Excerpt from a dataset:
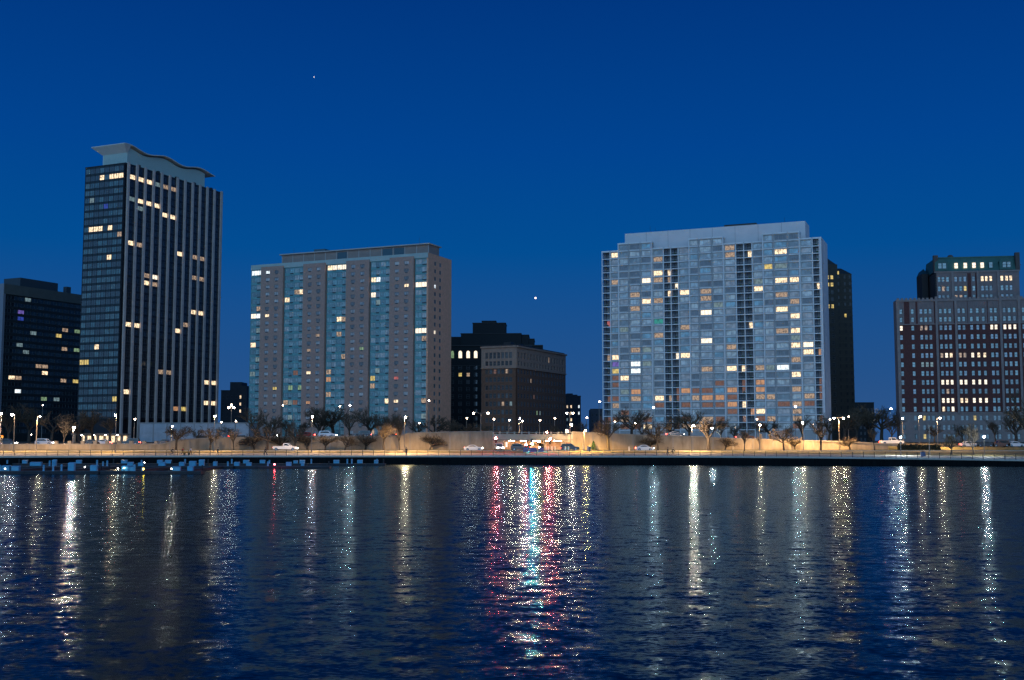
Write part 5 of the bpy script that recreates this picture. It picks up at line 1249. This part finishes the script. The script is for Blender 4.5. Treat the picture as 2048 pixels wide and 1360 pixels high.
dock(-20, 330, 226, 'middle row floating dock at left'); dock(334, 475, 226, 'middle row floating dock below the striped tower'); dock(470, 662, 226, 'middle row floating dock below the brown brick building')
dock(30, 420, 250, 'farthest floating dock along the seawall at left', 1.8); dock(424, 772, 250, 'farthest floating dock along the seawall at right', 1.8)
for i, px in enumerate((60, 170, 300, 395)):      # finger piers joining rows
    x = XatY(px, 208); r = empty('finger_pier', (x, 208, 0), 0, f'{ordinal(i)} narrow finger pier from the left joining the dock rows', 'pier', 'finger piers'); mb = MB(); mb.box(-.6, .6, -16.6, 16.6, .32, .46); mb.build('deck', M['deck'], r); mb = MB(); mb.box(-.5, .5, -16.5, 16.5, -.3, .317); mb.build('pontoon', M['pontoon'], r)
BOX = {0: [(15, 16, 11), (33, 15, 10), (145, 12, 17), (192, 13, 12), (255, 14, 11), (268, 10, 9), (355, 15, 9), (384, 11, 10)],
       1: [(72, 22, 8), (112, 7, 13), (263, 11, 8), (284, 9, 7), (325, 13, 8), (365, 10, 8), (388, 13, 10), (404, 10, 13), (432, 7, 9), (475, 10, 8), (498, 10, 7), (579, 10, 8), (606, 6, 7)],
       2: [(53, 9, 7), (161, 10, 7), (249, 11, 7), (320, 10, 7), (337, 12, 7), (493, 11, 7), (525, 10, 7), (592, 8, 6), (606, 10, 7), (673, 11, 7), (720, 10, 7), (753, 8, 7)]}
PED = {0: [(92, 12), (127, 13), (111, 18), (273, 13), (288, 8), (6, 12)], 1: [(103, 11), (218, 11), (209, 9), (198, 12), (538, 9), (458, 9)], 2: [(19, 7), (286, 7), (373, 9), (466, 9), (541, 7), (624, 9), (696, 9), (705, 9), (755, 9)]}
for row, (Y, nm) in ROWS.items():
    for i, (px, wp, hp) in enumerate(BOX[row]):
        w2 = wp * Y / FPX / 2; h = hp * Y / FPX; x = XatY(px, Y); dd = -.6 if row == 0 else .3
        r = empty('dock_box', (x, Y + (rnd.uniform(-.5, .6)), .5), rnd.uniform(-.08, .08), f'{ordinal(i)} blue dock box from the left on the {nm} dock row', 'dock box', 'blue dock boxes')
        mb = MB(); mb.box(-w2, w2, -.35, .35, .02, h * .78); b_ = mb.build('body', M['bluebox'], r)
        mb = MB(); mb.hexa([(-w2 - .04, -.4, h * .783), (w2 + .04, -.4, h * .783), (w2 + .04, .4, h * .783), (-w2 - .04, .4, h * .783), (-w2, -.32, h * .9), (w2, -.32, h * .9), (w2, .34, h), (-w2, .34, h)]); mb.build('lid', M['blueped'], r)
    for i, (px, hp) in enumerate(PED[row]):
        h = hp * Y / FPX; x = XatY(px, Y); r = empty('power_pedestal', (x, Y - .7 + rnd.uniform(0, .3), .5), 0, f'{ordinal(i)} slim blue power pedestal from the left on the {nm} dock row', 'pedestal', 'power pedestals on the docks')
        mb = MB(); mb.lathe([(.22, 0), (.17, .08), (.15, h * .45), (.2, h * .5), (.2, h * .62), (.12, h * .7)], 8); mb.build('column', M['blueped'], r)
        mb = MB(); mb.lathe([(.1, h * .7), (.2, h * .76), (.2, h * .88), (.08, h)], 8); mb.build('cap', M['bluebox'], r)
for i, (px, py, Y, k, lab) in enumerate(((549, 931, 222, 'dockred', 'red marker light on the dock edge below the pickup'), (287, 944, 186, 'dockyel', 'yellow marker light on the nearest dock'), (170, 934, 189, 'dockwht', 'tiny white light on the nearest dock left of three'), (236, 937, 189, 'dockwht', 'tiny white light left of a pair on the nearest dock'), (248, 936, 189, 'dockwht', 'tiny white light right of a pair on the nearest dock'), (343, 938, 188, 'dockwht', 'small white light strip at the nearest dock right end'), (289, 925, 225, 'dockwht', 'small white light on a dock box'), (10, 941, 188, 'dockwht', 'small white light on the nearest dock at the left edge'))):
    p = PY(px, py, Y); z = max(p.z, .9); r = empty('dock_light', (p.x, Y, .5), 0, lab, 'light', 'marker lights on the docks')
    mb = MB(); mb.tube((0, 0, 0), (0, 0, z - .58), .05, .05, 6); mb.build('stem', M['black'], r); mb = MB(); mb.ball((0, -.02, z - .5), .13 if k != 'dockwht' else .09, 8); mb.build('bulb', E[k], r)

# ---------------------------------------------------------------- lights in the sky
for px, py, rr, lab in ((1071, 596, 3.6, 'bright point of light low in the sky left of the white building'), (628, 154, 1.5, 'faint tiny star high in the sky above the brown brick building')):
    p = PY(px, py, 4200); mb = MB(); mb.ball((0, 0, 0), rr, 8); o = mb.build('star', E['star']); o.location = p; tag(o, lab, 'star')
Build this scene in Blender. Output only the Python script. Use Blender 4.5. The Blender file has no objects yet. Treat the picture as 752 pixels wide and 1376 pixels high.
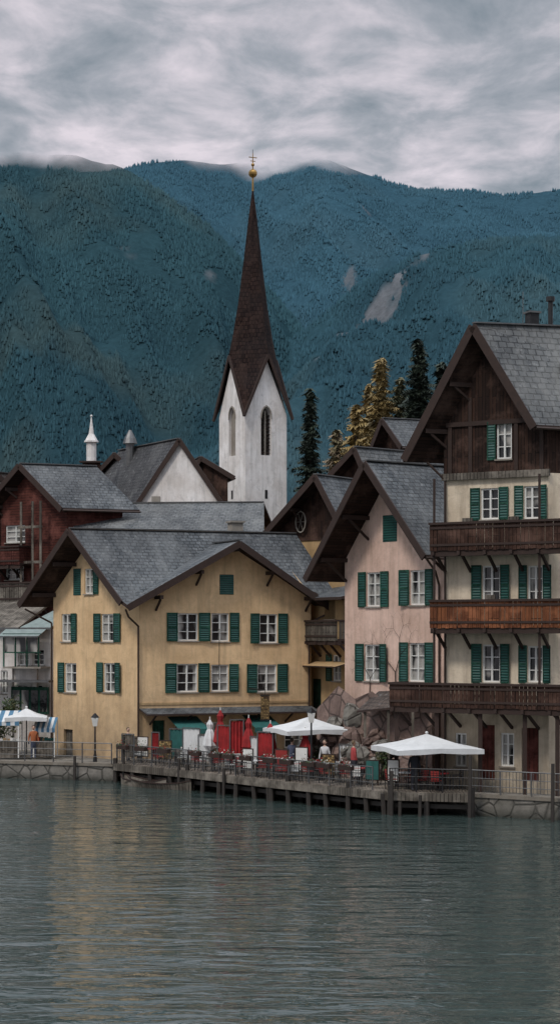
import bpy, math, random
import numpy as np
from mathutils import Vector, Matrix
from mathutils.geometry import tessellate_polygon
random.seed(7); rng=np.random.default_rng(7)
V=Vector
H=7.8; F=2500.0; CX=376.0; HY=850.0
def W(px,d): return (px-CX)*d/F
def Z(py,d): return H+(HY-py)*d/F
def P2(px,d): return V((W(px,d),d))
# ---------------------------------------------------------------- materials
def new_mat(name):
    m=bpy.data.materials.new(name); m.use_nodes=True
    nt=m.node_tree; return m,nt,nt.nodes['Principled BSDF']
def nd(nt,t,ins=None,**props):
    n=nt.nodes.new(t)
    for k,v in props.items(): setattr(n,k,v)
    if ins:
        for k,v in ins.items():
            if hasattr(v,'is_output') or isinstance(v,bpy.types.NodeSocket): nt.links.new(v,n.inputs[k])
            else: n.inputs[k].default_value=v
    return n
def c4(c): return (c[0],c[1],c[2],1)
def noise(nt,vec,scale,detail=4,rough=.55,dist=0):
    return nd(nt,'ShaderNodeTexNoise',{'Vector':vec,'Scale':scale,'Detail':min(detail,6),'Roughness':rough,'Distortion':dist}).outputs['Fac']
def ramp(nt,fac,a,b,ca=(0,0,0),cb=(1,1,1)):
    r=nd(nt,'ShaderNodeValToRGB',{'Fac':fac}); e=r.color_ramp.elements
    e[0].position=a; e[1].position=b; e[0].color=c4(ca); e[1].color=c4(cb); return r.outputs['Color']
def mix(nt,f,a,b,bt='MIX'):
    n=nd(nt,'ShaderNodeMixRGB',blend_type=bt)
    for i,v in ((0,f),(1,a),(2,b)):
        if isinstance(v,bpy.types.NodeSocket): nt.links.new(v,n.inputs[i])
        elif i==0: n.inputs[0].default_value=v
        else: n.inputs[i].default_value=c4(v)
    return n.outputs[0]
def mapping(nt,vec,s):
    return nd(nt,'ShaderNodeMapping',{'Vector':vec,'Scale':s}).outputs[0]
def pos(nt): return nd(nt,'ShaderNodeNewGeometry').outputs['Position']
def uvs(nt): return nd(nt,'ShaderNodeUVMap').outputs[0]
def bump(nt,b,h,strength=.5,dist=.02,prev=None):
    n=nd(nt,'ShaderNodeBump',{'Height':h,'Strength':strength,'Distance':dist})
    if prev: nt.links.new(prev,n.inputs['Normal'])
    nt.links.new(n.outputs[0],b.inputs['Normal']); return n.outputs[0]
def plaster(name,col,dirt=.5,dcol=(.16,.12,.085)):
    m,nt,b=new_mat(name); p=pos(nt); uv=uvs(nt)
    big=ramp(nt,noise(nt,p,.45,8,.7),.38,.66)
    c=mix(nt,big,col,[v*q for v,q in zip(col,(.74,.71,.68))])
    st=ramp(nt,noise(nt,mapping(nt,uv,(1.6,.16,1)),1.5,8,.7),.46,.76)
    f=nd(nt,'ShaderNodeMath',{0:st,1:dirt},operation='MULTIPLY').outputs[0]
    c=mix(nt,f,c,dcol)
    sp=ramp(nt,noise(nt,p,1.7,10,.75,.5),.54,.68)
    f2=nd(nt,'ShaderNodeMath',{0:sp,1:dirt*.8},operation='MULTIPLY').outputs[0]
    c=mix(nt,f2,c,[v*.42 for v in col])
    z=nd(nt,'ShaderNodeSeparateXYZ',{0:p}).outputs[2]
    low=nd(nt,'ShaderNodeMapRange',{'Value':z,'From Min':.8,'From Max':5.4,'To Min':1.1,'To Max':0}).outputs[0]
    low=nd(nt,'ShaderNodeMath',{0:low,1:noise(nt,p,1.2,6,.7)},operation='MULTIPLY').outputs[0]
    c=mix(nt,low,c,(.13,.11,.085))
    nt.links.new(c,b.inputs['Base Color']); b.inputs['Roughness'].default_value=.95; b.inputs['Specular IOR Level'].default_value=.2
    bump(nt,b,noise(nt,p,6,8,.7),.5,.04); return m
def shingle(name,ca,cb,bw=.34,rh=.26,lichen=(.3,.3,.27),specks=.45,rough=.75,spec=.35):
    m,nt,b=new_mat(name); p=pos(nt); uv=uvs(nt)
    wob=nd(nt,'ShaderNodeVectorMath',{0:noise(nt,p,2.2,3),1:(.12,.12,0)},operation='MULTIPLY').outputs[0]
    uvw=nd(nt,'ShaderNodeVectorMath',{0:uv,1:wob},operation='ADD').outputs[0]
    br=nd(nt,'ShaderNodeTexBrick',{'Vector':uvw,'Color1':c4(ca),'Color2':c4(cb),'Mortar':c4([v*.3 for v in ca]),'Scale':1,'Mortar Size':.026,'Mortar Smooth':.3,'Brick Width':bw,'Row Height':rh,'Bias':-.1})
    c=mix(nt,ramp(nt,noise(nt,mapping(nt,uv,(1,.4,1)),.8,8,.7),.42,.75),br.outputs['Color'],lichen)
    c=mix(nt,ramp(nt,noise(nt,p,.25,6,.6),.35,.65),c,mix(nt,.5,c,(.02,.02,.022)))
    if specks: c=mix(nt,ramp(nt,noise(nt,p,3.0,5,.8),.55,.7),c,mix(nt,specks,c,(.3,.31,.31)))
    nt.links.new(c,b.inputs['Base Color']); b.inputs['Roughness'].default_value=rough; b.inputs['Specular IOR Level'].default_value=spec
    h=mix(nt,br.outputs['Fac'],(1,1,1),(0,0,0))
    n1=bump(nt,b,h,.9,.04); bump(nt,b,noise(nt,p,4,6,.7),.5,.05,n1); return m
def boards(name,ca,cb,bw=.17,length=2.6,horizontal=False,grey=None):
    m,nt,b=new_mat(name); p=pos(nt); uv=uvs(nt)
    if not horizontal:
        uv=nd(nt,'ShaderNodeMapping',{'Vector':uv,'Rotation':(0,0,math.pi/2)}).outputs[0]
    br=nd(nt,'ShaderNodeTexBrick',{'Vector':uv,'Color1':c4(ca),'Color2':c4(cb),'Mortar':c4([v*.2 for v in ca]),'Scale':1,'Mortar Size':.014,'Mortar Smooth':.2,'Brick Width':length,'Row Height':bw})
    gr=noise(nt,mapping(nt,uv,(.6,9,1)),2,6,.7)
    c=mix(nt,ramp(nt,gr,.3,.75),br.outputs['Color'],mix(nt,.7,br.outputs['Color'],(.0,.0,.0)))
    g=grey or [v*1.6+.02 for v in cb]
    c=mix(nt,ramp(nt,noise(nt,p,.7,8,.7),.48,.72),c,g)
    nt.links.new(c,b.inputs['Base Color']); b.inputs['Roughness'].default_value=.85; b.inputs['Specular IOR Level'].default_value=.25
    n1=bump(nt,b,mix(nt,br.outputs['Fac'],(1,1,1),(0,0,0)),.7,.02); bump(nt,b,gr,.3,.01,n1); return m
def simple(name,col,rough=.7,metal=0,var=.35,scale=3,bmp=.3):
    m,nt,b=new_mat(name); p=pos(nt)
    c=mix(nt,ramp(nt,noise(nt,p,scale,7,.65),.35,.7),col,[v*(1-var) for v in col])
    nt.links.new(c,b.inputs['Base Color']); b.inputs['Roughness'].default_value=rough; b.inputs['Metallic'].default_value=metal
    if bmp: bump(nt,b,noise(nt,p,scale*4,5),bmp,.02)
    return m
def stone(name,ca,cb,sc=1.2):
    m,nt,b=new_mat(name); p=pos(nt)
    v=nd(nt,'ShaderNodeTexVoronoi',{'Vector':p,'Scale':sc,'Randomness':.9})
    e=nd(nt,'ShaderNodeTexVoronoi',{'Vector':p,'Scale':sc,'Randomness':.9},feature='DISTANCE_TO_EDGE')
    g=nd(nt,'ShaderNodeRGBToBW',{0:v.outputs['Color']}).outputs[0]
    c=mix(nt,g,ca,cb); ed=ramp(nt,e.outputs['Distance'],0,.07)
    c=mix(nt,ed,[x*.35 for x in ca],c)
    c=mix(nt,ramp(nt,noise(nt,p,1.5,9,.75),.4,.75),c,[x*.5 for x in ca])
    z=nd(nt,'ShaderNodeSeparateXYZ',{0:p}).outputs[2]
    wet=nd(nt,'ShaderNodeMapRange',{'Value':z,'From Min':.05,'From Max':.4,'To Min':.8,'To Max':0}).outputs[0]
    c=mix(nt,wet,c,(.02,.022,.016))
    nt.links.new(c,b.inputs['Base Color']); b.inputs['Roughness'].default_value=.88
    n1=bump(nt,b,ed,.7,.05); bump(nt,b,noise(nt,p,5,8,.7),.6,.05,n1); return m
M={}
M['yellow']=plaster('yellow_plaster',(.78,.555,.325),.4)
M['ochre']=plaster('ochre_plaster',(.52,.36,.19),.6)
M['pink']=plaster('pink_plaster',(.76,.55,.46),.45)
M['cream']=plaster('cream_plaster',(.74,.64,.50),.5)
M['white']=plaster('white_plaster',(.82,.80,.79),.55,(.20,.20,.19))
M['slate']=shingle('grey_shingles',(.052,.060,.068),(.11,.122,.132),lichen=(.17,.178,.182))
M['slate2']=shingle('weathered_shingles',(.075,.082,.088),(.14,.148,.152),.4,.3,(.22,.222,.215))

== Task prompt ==
Restate the final lines of the listing above word for word, beginning at the line that contains "M['pink']=plaster('pink_plaster',(.76,.55,.46),.45)".

== Answer to this task ==
M['pink']=plaster('pink_plaster',(.76,.55,.46),.45)
M['cream']=plaster('cream_plaster',(.74,.64,.50),.5)
M['white']=plaster('white_plaster',(.82,.80,.79),.55,(.20,.20,.19))
M['slate']=shingle('grey_shingles',(.052,.060,.068),(.11,.122,.132),lichen=(.17,.178,.182))
M['slate2']=shingle('weathered_shingles',(.075,.082,.088),(.14,.148,.152),.4,.3,(.22,.222,.215))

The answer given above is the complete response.